Spatial Thinking with Sand and Gravel - 28/07/2015

5th EMSAGG Conference, Delft, the Netherlands

Editorial manager, Hydro International

The European Marine Sand and Gravel Group (EMSAGG) held its 5th conference on 4 and 5 June 2015 in Delft, the Netherlands. More than 100 delegates from eight countries gathered at the auditorium of Deltares, that kindly hosted the event. An array of speakers updated the audience on monitoring and impact of sand and gravel extraction, technologies and developments and spatial planning aspects. On 5 June, the Sand Engine attached to the North Sea coastline in the Netherlands was a highlight and well worth a visit.

The challenges of extraction of sand and gravel off the Dutch, Belgian and UK coasts were the subject of contributions by respectively Ad Stolk (Rijkswaterstaat, the Netherlands), M. Roche (FPS Economy, Continental Shelf Company, Belgium) and Keith Cooper (CEFAS, UK). Tommer Vermaas (Deltares,the Netherlands) showed a detailed analysis of dredging and sedimentation patterns in the Maasgeul near Rotterdam, the Netherlands.

Objects in the Sand

Large objects were the subject of the next contributions: UXO was highlighted by Merijn Terlou of Abeco, the Netherlands, followed by Robert Langman of MarineSpace UK talking about identification and handling boulders. Vera van Lancker gave an insight into the status of EMODNET as a digital platform for the sharing and quantifying of information.


The link to marine spatial planning was quickly made using this ‘bridge’. Brigitte Lauwaert elaborated on the Belgian approach of planning in their part of the North Sea. Nick Everington and Olivia Thomas of Crown Estate highlighted the way in which the UK is optimising and innovating for using marine aggregates. Sean Leake (GoBe Consultants, UK) added to this the cooperation with the industry, even creating a win-win situation.

Panel Discussion

The panel discussion between the session chairs generated many questions from the audience and a lively discussion on various aspects presented during the day ensued. Especially the mapping of unexploded ordnance and the consequences of removal, and practical aspects of spatial planning were discussed regularly.
It was at that point that EMSAGG president Cees Laban concluded that the day had added to the knowledge of the participants and forged relationships between them. He emphasised after the conference: “the growing demand of marine sand and gravel and increased use of the seabed space by infrastructural works together with EU and national legislations claiming protected areas, is asking for cross border planning of the available resources, and in-depth studies of the seabed characteristics and processes. This 5th EMSAGG conference provided the audience with insight in the latest developments by speakers from the industry, institutes and governmental agencies. The great involvement of the participants during the panel discussions made this conference a great success and a step towards the key theme ‘Finding Common Ground’.”

Sand Engine Project Visit

On 5 June 2015, as part of the European Marine Sand and Gravel Conference, delegates from across Europe travelled to the Sand Engine coastal protection project on the Dutch coastline.
The day opened with presentations by Deltares scientists Bert van Der Valk and Arjen Luijendijk who outlined the initial concept, the construction process and the ongoing monitoring, analysis and research of the development of this innovative coastal protection project.

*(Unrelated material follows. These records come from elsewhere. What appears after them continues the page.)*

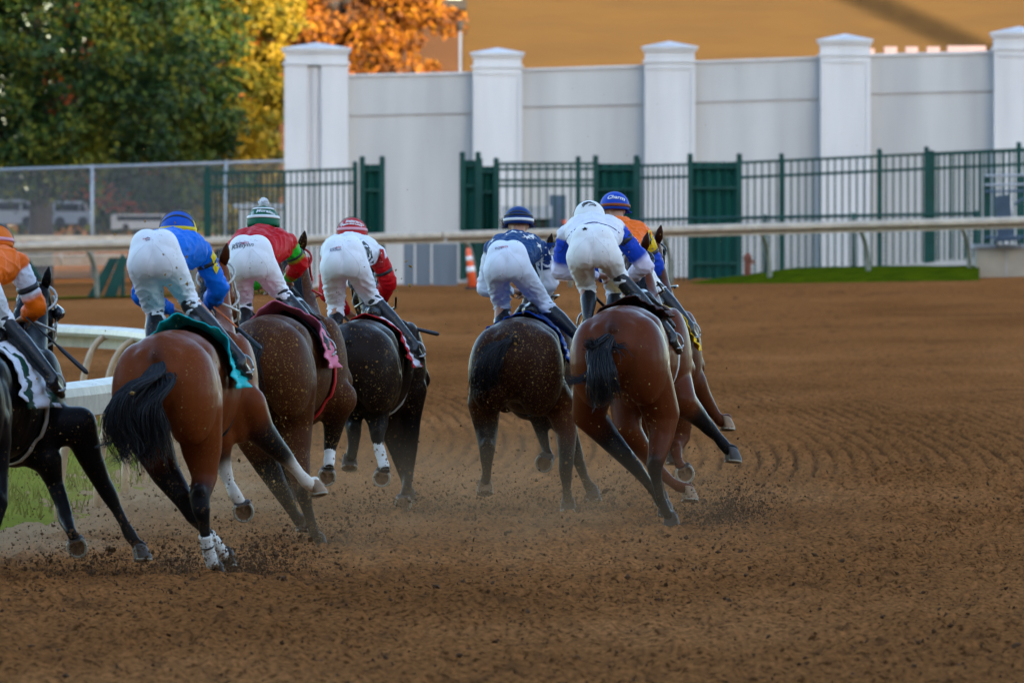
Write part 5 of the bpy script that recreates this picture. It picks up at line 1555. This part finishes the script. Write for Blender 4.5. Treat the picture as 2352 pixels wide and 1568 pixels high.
# 5: bay in front of the right group
h5 = horse('bay', 'glossy bay horse with a bunched black tail, nearest of the right group', 84.8, (1424, 701), R(9), R(-3), 1.13, (.108, .025, .007), BLK, (1462, 592, 1.85), (1470, 705, 2.15), {
    'hr': lg('h', 'R', [(1519, 950, .05, .14), (1519, 1000, .0, .10), (1510, 1045, -.08, .074), (1503, 1068, -.1, .064), (1508, 1102, -.05, .044), (1516, 1140, .02, .038), (1527, 1168, .05, .044), (1534, 1184, .08, .036)], (1543, 1208, .1, DN, (.3, 1, 0)), black=3, hock=3),
    'hl': lg('h', 'L', [(1352, 950, .15, .13), (1400, 1008, .2, .088), (1440, 1052, .15, .066), (1462, 1076, .15, .056), (1485, 1105, .3, .042), (1505, 1132, .35, .038), (1519, 1156, .4, .044)], (1530, 1182, .4, DN, (.3, 1, 0)), black=1, hock=2),
    'fr': lg('f', 'R', [(1562, 920, 1.1, .125), (1592, 945, 1.25, .086), (1618, 972, 1.35, .062), (1631, 986, 1.38, .057), (1648, 1003, 1.4, .042), (1662, 1021, 1.4, .048), (1671, 1035, 1.4, .038)], (1683, 1057, 1.4, (-.05, -.15, -1), (1, .4, 0), .066), black=1),
    'fl': lg('f', 'L', [(1440, 985, 1.2, .11), (1482, 1040, 1.3, .066), (1515, 1082, 1.3, .052), (1540, 1105, 1.3, .040), (1561, 1118, 1.3, .046)], (1584, 1146, 1.3, (0, -.2, -1), (1, .4, -.2), .064), black=9, sock=2, hcol='hoof_tan'),
}, wid=1.05, coat_kw=dict(rough=.34, amt=.4, seed=5.5, cp=(.48, .7), coat=.04), cloth=dict(mats='brown_cloth', a0=-75, a1=44, y0=.40, y1=.95, lift=.07), girth=('white_strap', .92),
    tail=dict(paths=[([(1378, 800, -.5), (1382, 860, -.62), (1392, 925, -.56)], .07, .09, 380), ([(1362, 792, -.52), (1350, 778, -.55)], .03, .03, 60), ([(1372, 840, -.52), (1335, 872, -.6), (1300, 868, -.6)], .04, .03, 45),
                     ([(1405, 795, -.5), (1425, 800, -.56), (1440, 825, -.6)], .03, .03, 14)], seed=9, w=.0048))

# 6: horse leading on the far side
h6 = horse('lead', 'chestnut brown horse mostly hidden ahead of the glossy bay, yellow cloth', 88.5, (1490, 708), R(6), R(-2), 1.06, (.085, .021, .007), (.07, .018, .006), (1494, 573, 1.85), (1503, 678, 2.15), {
    'hr': lg('h', 'R', [(1556, 945, .1, .13), (1562, 1000, .1, .085), (1552, 1030, .0, .055), (1556, 1055, -.1, .038), (1563, 1070, -.15, .044)], (1573, 1087, -.2, BACK, (.3, 0, -1), .076), black=99, sock=3, hock=2),
    'hl': lg('h', 'L', [(1480, 955, .1, .13), (1498, 1015, .1, .085), (1508, 1060, 0, .058), (1514, 1100, .05, .038), (1517, 1130, .1, .042)], (1520, 1156, .1, DN, (.2, 1, 0)), black=99, hock=2),
    'fr': lg('f', 'R', [(1590, 880, 1.2, .12), (1612, 912, 1.3, .082), (1630, 936, 1.35, .060), (1645, 955, 1.35, .042), (1656, 968, 1.35, .046)], (1670, 984, 1.35, (0, -.2, -1), (1, .3, -.3), .060), black=99, hcol='hoof_tan'),
    'fl': lg('f', 'L', [(1530, 930, 1.2, .11), (1540, 985, 1.3, .062), (1546, 1030, 1.3, .042)], (1548, 1062, 1.25, DN, (.2, 1, 0)), black=99),
}, coat_kw=dict(rough=.38, amt=.5, seed=6.5), cloth=dict(mats='yellow_cloth', a0=-60, a1=92, y0=.45, y1=.95, lift=.04), girth=('black_strap', .95),
    tail=dict(paths=[([(1462, 790, -.4), (1465, 850, -.42), (1475, 900, -.4)], .03, .04, 60)], seed=10))

ORG = (.88, .145, .002); BLU = (.002, .14, .62); RED = (.50, .004, .008); WT = (.74, .75, .79); NVY = (.006, .045, .15); ROY = (.008, .05, .42); GRN = (.02, .42, .02); MIDB = (.02, .12, .45)
j0 = jockey('edge', 'jockey in orange silks and orange cap, cut off by the left edge', h0, dict(
    hip=(-70, 628, .5), neck=(-16, 600, 1.05), head=(-10, 564, 1.25), shl=(-75, 612, 1.0), shr=(40, 606, 1.0), ell=(-90, 700, 1.05), elr=(84, 706, 1.08), hal=(-20, 716, 1.28), har=(58, 728, 1.28),
    hpl=(-95, 655, .52), hpr=(-40, 650, .52), knl=(-75, 730, .86), knr=(0, 722, .86), pel=(-72, 760, .8), per=(17, 746, .8), ftl=(-80, 835, .65), ftr=(120, 868, .7)),
    dict(body=ORG, upper=WT, lower=ORG, collar=ORG, split=.7, yaw=.2, helmet=dict(mat='cap_orange', bands=[('arc', 20, 4, 'black_strap'), ('lat', 84, 5, 'cap_pink')]), armbands=[('r', .48, .60, 'black_strap', .074)]))
j1 = jockey('blue', 'jockey in bright blue silks with yellow diamonds and mud flecked white breeches', h1, dict(
    hip=(355, 582, .5), neck=(415, 572, 1.05), head=(409, 534, 1.25), shl=(332, 574, 1.0), shr=(462, 578, 1.0), ell=(326, 680, 1.05), elr=(503, 662, 1.08), hal=(393, 712, 1.28), har=(478, 706, 1.25),
    hpl=(328, 606, .52), hpr=(388, 604, .52), knl=(352, 702, .86), knr=(425, 672, .86), pel=(357, 730, .8), per=(442, 708, .8), ftl=(350, 800, .65), ftr=(552, 826, .7)),
    dict(body=BLU, upper=BLU, lower=BLU, collar=(.7, .5, .01), yaw=.2, helmet=dict(mat='cap_blue', bands=[('arc', 14, 4, 'black_strap'), ('arc', 48, 3.5, 'black_strap'), ('lat', 92, 6, 'cap_yellow')]), armbands=[('r', .26, .36, 'black_strap', .073)]))
j2 = jockey('red', 'jockey in red silks with green sleeve bands and a green striped pompom cap', h2, dict(
    hip=(575, 590, .5), neck=(612, 552, 1.05), head=(605, 518, 1.25), shl=(545, 568, 1.0), shr=(660, 560, 1.0), ell=(522, 640, 1.05), elr=(687, 606, 1.08), hal=(592, 655, 1.28), har=(662, 640, 1.28),
    hpl=(550, 610, .52), hpr=(602, 608, .52), knl=(558, 690, .86), knr=(636, 660, .86), pel=(562, 712, .8), per=(655, 684, .8), ftl=(560, 775, .65), ftr=(744, 788, .7)),
    dict(body=RED, upper=GRN, lower=RED, cuff=GRN, collar=GRN, split=.66, yaw=.15, helmet=dict(mat='cap_green', pompom=True, bands=[('lat', 40, 3.5, 'cap_white'), ('lat', 74, 5, 'cap_white')]), armbands=[('r', .50, .60, 'black_strap', .073)]))
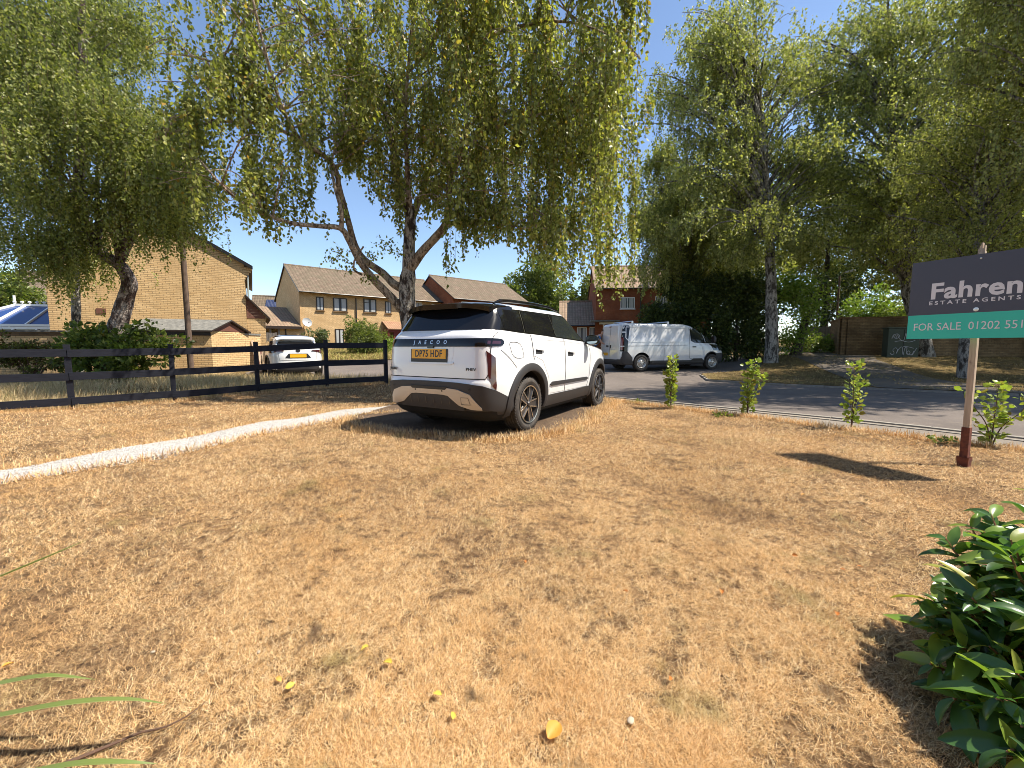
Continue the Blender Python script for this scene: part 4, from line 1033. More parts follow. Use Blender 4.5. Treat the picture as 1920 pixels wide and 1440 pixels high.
        for j in range(nz+1):
            f, b = [], []
            for u in U:
                v = fl(u)+(fh(u)-fl(u))*j/nz; p, n = P(u, v); f.append(p+n*off); b.append(p+n*(off-depth))
            F.append(f); Bk.append(b)
        g = MB(); g.grid(F); g.grid([r[::-1] for r in Bk])
        g.grid([F[0], Bk[0]]); g.grid([F[-1][::-1], Bk[-1][::-1]])
        g.grid([[r[0] for r in F][::-1], [r[0] for r in Bk][::-1]]); g.grid([[r[-1] for r in F], [r[-1] for r in Bk]])
        return g.build(name, m, parent, smooth=R(35) if smooth else False, merge=1e-5)
    def line(s, name, kind, pts, wd, off, m, parent, sg=1):
        """a thin groove following points (u, v)"""
        P = []
        for (a, b), (c, d) in zip(pts, pts[1:]):
            k = max(1, int(math.hypot(c-a, d-b)/.04)); P += [(a+(c-a)*i/k, b+(d-b)*i/k) for i in range(k)]
        P.append(pts[-1]); f = {'side': lambda u, v: (s.side(u, v, sg), s.nside(u, v, sg)), 'rear': lambda u, v: (s.rear(u, v), s.nrear(u, v)), 'around': lambda u, v: (s.around(u, v, sg), s.naround(u, v, sg))}[kind]
        g = MB(); A, B = [], []
        for i, (u, v) in enumerate(P):
            p, n = f(u, v); q, _ = f(*P[min(i+1, len(P)-1)]); r_, _ = f(*P[max(i-1, 0)]); t_ = (q-r_).normalized(); w = n.cross(t_)*wd/2
            A.append(p+n*off-w); B.append(p+n*off+w)
        g.grid([A, B]); return g.build(name, m, parent, smooth=True)
    def arch(s, name, hub, hz, r0, r1, off, m, parent, sg, a0=-10, a1=190, n=40, lip=.06):
        g = MB(); rows = [[] for _ in range(6)]
        for k in range(n+1):
            a = R(a0+(a1-a0)*k/n); c, sn = math.cos(a), math.sin(a)
            for j, (r, o) in enumerate(((r1, -.01), (r1, off*.8), (r1-.012, off), (r0+.015, off+.004), (r0, off-.004), (r0, -lip))):
                y, z = hub+r*c, max(s.z0+.005, hz+r*sn); p = s.side(y, z, sg); rows[j].append(p+Vector((sg*o, 0, 0)))
        g.grid(rows); return g.build(name, m, parent, smooth=R(50), merge=1e-5)

def text_mesh(name, txt, size, m, parent, Mx, align='CENTER', bold=.0, sx=1.0, space=1.0, depth=.002, shear=0):
    c = bpy.data.curves.new(name, 'FONT'); c.body = txt; c.size = size; c.align_x = align; c.align_y = 'CENTER'; c.offset = bold; c.extrude = depth; c.space_character = space; c.shear = shear; c.resolution_u = 3
    o = bpy.data.objects.new('tmp', c); COL.objects.link(o); dg = bpy.context.evaluated_depsgraph_get(); dg.update()
    me = bpy.data.meshes.new_from_object(o.evaluated_get(dg)); bpy.data.objects.remove(o); bpy.data.curves.remove(c)
    me.name = name; me.transform(Mx @ Matrix.Diagonal((sx, 1, 1, 1))); me.materials.clear(); me.materials.append(m)
    o = bpy.data.objects.new(name, me); COL.objects.link(o); o.parent = parent; return o

def frame_on(p, n, up=Vector((0, 0, 1))):
    """matrix whose z is the outward normal n at p, y close to up"""
    n = n.normalized(); x = up.cross(n).normalized(); y = n.cross(x)
    return Matrix(((x.x, y.x, n.x, p.x), (x.y, y.y, n.y, p.y), (x.z, y.z, n.z, p.z), (0, 0, 0, 1)))

def tyre_mesh(r, w, rr):
    h = w/2; prof = [(rr, -h+.02), (rr+.015, -h+.008), (rr+.05, -h), (r-.045, -h), (r-.022, -h+.006), (r-.006, -h+.02), (r-.001, -h+.034)]
    for gx in (-.062, -.02, .022, .064):
        k = gx*w/.235; prof += [(r, k-.006), (r-.009, k-.004), (r-.009, k+.004), (r, k+.006)]
    prof += [(r-.001, h-.034), (r-.006, h-.02), (r-.022, h-.006), (r-.045, h), (r-.06, h+.002), (rr+.05, h), (rr+.015, h-.008), (rr, h-.02)]
    return prof

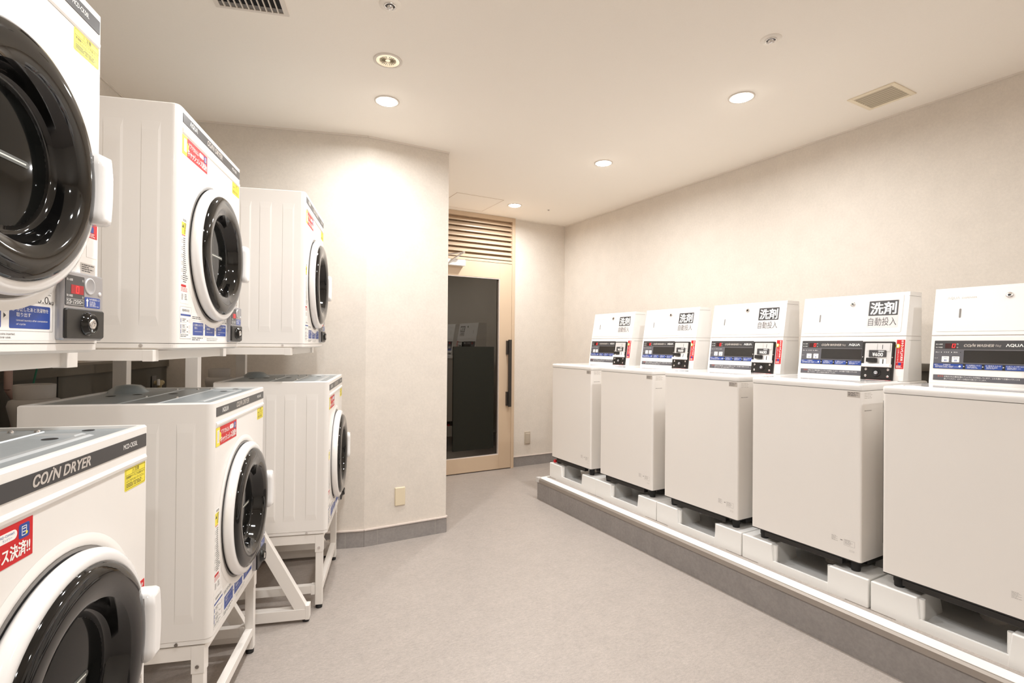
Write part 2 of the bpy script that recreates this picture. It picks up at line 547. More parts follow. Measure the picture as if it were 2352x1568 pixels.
go.rotation_euler = (0, 0, math.radians(2.0))
mb = MB()
mb.box(0.06, 0.53, 0.0, 0.003, 0.24, 1.328, 'darkreflection')  # added sheet, paints the blacked-out reflection onto the door glass
bp_ = mb.build('dark_reflection_sheet', dr); bp_.location = (0.195, -0.026, 0)
bp_['label'] = 'added black sheet standing for the dark reflection in the lower glass'
mb = MB()
mb.box(0.880, 0.912, -0.085, -0.060, 0.679, 1.406, 'pull')
mb.box(0.868, 0.912, -0.062, -0.030, 0.690, 0.84, 'pull')
mb.box(0.868, 0.912, -0.062, -0.030, 1.245, 1.395, 'pull')
mb.build('pull_handle', dr, bevel=0.001)
mb = MB()
mb.box(0.928, 0.932, -0.0315, -0.030, 1.27, 1.39, 'hole')
mb.build('lock_plate', dr)
mb = MB()
mb.box(0.08, 0.352, -0.095, -0.030, 2.160, 2.222, 'white2')
cl = mb.build('door_closer', dr, bevel=0.003)
mb = MB()
mb.cyl((0.20, -0.12, 2.212), (0.305, -0.15, 2.288), 0.009, 'chrome')
mb.cyl((0.305, -0.15, 2.276), (0.305, -0.15, 2.300), 0.016, 'chrome')
mb.cyl((0.20, -0.06, 2.222), (0.20, -0.12, 2.212), 0.010, 'chrome')
mb.cyl((0.305, -0.15, 2.288), (0.06, -0.04, 2.250), 0.008, 'chrome')
mb.cyl((0.10, -0.10, 2.12), (0.23, -0.12, 2.235), 0.006, 'chrome')
mb.build('closer_arm', cl, fix=False)
# dim corridor behind the door
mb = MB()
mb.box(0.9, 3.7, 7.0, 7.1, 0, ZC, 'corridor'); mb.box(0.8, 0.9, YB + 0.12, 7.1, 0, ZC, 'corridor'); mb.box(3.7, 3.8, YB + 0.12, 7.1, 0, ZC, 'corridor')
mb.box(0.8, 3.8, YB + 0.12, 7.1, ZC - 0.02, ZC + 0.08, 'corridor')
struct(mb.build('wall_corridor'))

# ------------------------------------------------------------------ ceiling fittings
def lamp_fixture(x, y, lit=True):
    t = thing('downlight', (x, y, ZC), 0, 'x', 'ceiling light')
    R = 0.056
    rg = MB()
    rg.vlathe(0, 0, [(R + 0.014, 0.0), (R + 0.013, -0.004), (R + 0.002, -0.005), (R, -0.002)], 'trimwhite', 40, False, False)
    rg.build('trim_ring', t)
    rf = MB()
    if lit:
        rf.vlathe(0, 0, [(R, -0.003), (R * 0.96, -0.007), (R * 0.8, -0.0105), (R * 0.5, -0.013), (0.002, -0.014)], 'lampglow', 40, False, True)
        rf.build('lamp_face', t)
    else:
        rf.vlathe(0, 0, [(R, -0.004), (0.034, -0.0012), (0.001, -0.001)], 'reflector', 24, False, True)
        for i in range(24):
            a = 2 * PI * i / 24
            rf.cyl((0.012 * math.cos(a), 0.012 * math.sin(a), -0.0012), (0.040 * math.cos(a), 0.040 * math.sin(a), -0.0030), 0.0009, 'yellowpipe' if i % 2 else 'gasket', 6)
        rf.build('reflector', t)
    return t
lab = {0: 'glowing ceiling light above the tallest dryer stacks, nearest the angled wall', 4: 'glowing ceiling light closest to the door', 5: 'glowing ceiling light over the middle of the far washers',
       6: 'largest glowing ceiling light of the right hand row, beside the beige vent'}
def add_lamp_light(x, y):
    ld = bpy.data.lights.new('downlight_lamp', 'AREA')
    ld.shape = 'DISK'; ld.size = 0.10
    ld.energy = LAMP_W
    ld.color = LAMP_COL
    ld.spread = LAMP_SPREAD
    lo = bpy.data.objects.new('lamp_light', ld); COL.objects.link(lo)
    return lo
for i, (x, y) in enumerate(LAMPS):
    t = lamp_fixture(x, y)
    t['label'] = lab.get(i, 'round white ceiling downlight, lit, outside the picture behind the viewer')
    t['group'] = 'lit ceiling downlights' if i in lab else 'lit downlights behind the viewer'
    lo = add_lamp_light(x, y); lo.parent = t; lo.location = (0, 0, -0.016)
t = lamp_fixture(0.686, 2.508, False); t['label'] = 'unlit round ceiling spot with ribbed reflector in front of the left lit light'

def sprinkler(x, y, label):
    t = thing('sprinkler_head', (x, y, ZC), 0, label, 'sprinkler', 'ceiling sprinklers')
    a = MB(); a.vlathe(0, 0, [(0.045, 0), (0.044, -0.003), (0.022, -0.004)], 'ceiling', 32, False, False); a.build('cover_plate', t)
    b = MB(); b.vlathe(0, 0, [(0.024, -0.003), (0.025, -0.008), (0.021, -0.009), (0.019, -0.0035)], 'chrome', 28, False, False)
    b.vlathe(0, 0, [(0.019, -0.0035), (0.012, -0.0045)], 'chromed', 28, False, False)
    b.vlathe(0, 0, [(0.012, -0.004), (0.012, -0.014), (0.008, -0.018), (0.003, -0.020)], 'chrome', 20, False, True); b.build('nozzle', t)
sprinkler(0.579, 2.091, 'small chrome ceiling sprinkler near the top edge beside the white vent')
sprinkler(2.139, 1.468, 'small chrome ceiling sprinkler above the right washers')
t = thing('ceiling_hook', (2.900, 4.463, ZC), 0, 'tiny metal fixing on the ceiling right of the door light', 'hook')
a = MB(); a.vlathe(0, 0, [(0.012, 0), (0.010, -0.003), (0.004, -0.008)], 'alu', 12, False, True); a.build('base', t)

# beige exhaust grille, right
t = thing('ceiling_vent', (3.154, 1.502, ZC), 0, 'beige square louvred exhaust vent in the ceiling by the right wall', 'vent')
a = MB()
S = 0.118; I = 0.094
a.box(-S, S, -S, -I, -0.006, 0, 'beige_metal'); a.box(-S, S, I, S, -0.006, 0, 'beige_metal'); a.box(-S, -I, -I, I, -0.006, 0, 'beige_metal'); a.box(I, S, -I, I, -0.006, 0, 'beige_metal')
a.build('frame', t, bevel=0.002)
a = MB(); a.box(-I, I, -I, I, -0.0012, -0.0004, 'dado_dark')
for i in range(8):
    xx = -I + (i + 0.5) * 2 * I / 8
    a.prism([(xx - 0.007, -0.0015), (xx + 0.002, -0.006), (xx + 0.005, -0.0055), (xx - 0.004, -0.0013)], -I, I, 'blade', 'y')
a.build('louvre_blades', t)
# white grille, left
vd = Vector((0.268, -0.080, 0)).normalized()
ang = math.atan2(vd.y, vd.x)
t = thing('ceiling_vent', (0.227, 2.373, ZC), ang, 'large white ceiling air grille with dark slots above the dryers', 'vent')
a = MB()
W1 = 0.282
a.box(-0.019, 0, -0.30, -0.014, -0.006, 0, 'grille_white'); a.box(-W1, -W1 + 0.019, -0.30, -0.014, -0.006, 0, 'grille_white'); a.box(-W1, 0, -0.314, -0.30, -0.006, 0, 'grille_white')
a.box(-W1, 0, -0.014, 0, -0.006, 0, 'grille_white')
a.build('frame', t)
a = MB(); a.box(-W1 + 0.016, -0.016, -0.30, -0.014, -0.0012, -0.0004, 'duct_dark')
a.box(-W1 + 0.016, -0.016, -0.040, -0.014, -0.002, -0.0012, 'gasket')
for i in range(1, 11):
    xx = -W1 + 0.016 + i * (W1 - 0.032) / 11
    a.box(xx - 0.002, xx + 0.002, -0.30, -0.014, -0.010, -0.002, 'grille_white')
a.build('grille_bars', t)
# access hatch outline
t = thing('ceiling_hatch', (2.09, 4.62, ZC), 0, 'flush square access hatch in the ceiling before the door louvre', 'hatch')
a = MB(); a.box(-0.24, 0.24, -0.24, 0.24, -0.0012, 0, 'ceiling'); a.build('panel', t)
a = MB()
for (x0, x1, y0, y1) in ((-0.244, 0.244, -0.244, -0.240), (-0.244, 0.244, 0.240, 0.244), (-0.244, -0.240, -0.24, 0.24), (0.240, 0.244, -0.24, 0.24)):
    a.box(x0, x1, y0, y1, -0.0016, 0, 'hatchline')
a.build('frame', t)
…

The Sand Engine is a pilot project for an innovative method of coastal protection. The Sand Engine (also known as Sand Motor) is a huge volume of sand that was applied along the coast of Zuid-Holland at Ter Heijde in 2011. The Sand Motor will gradually change in shape and will eventually be fully incorporated into the dunes and the beach, as waves and currents spread the sand naturally along the coastline.


Building with Nature is an ongoing research project that examines how to utilise natural processes and provide opportunities for nature while achieving a hydraulic infrastructure. The work in the programme is carried out by the EcoShape consortium that consists of private parties, government organisations and research institutes.